── INPUT FOR THIS TASK ──
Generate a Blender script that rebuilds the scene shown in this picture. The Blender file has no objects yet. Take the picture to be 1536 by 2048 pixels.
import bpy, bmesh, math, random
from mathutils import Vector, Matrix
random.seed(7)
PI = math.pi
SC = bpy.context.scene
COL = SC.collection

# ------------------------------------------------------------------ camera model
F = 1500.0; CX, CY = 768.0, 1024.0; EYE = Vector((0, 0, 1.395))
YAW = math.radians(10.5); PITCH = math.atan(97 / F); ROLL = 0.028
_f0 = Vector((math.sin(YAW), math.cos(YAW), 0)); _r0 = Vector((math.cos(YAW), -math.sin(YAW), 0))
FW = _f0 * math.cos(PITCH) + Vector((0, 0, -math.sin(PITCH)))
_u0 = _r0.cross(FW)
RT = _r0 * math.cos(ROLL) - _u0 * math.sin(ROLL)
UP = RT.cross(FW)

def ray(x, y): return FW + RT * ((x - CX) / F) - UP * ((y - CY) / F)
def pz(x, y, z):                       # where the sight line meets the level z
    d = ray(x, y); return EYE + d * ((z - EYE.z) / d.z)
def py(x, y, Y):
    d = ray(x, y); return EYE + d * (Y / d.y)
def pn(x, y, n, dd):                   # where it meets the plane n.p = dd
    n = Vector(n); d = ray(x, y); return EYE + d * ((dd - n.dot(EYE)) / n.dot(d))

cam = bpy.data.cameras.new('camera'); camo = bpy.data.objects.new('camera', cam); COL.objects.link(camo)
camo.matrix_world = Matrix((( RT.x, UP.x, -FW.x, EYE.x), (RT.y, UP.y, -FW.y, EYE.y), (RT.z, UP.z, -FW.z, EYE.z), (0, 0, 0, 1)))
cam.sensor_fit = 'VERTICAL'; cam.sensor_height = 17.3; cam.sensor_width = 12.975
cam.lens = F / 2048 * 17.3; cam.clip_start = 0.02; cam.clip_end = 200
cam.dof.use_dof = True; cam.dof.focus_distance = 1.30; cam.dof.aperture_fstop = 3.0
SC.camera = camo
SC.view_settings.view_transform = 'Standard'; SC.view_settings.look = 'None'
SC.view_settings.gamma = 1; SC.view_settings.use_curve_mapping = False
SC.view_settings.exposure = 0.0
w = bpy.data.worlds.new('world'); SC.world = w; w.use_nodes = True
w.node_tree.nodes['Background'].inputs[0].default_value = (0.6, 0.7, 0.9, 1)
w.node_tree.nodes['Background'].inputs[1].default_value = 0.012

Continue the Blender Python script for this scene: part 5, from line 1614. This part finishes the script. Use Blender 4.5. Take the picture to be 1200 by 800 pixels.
───
THE REQUEST:
Up to and including the line with "UP = RT.cross(FW)", print every line of the records from the start.

COMPLETE ANSWER:
Generate a Blender script that rebuilds the scene shown in this picture. The Blender file has no objects yet. Take the picture to be 1536 by 2048 pixels.
import bpy, bmesh, math, random
from mathutils import Vector, Matrix
random.seed(7)
PI = math.pi
SC = bpy.context.scene
COL = SC.collection

# ------------------------------------------------------------------ camera model
F = 1500.0; CX, CY = 768.0, 1024.0; EYE = Vector((0, 0, 1.395))
YAW = math.radians(10.5); PITCH = math.atan(97 / F); ROLL = 0.028
_f0 = Vector((math.sin(YAW), math.cos(YAW), 0)); _r0 = Vector((math.cos(YAW), -math.sin(YAW), 0))
FW = _f0 * math.cos(PITCH) + Vector((0, 0, -math.sin(PITCH)))
_u0 = _r0.cross(FW)
RT = _r0 * math.cos(ROLL) - _u0 * math.sin(ROLL)
UP = RT.cross(FW)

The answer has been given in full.